Watching Countdown, I found it curious that in referring to the bailout bill being passed with 74 votes this evening, it was framed as surpassing the “60 vote majority needed to pass the bill.” Now, as far as I know, this bill was not being filibustered. It is a sad signal of just how obstructionist the Republicans have become in the Senate that we’ve just assumed that bills take 60 votes rather than taking 50 except on rare occasions.
Now, the Senate might as well be eliminated due to its massively disproportionate allotment of seats (one seat per 275,000 in Wyoming compared to one seat per 17 million or so in California), but it is even worse that beyond being poorly proportionate, it requires a supermajority. The calculation is that the Senators representing 20% of the country can effectively stop any action, or put another way, you may well need 80% support for a given policy to get it passed, even if the House and President are on-board. And you wonder why I hate James Madison.
Too often, our institutional design makes us seem like a sham democracy. Even if you forgive the way the system frustrates majority action (easy in the case of the Bill of Right’s minority protection, harder with regards to the above disproportionate representation and the checks and balances) there is still the issue of numerous people prevented from voting. Even if one justifies forbidding those under-18 or tax-paying non-citizens, which seems reasonable, it is much harder to justify the exclusion of former convicts (or even present convicts who certainly have an interest in many areas of policy). And this is just the legal prohibition of the vote, not the often significant illegal prohibitions.

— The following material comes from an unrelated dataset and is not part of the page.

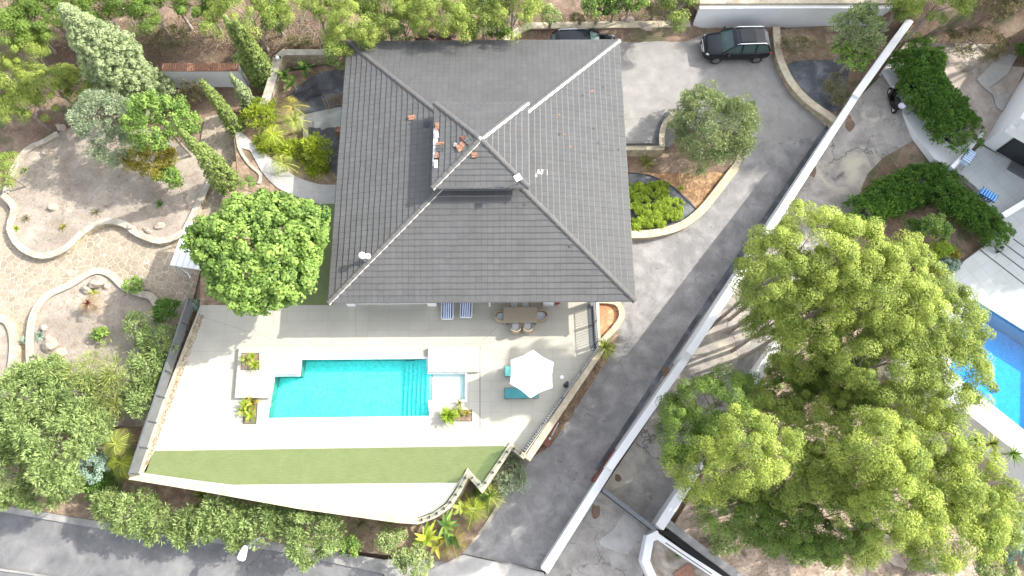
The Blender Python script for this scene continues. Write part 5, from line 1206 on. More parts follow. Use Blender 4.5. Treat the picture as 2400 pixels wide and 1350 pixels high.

Unfortunately, action to make our system more democratic has no great support as most changes would have political ramifications, and no matter the logic behind the argument, the change would be doomed under the claim of political intentions (such as Democrats opposing the elimination of the filibuster over judicial appointment before they won back the majority). It is much like taking steps to undercut incumbent advantages through a system that requires those incumbents to provide support. Systems are hard to change, because those who benefit from the present system are the ones who have the power necessary to change that system. And so we just have to deal with the fact that our system sucks and accept that things will always be a little less good than they could be.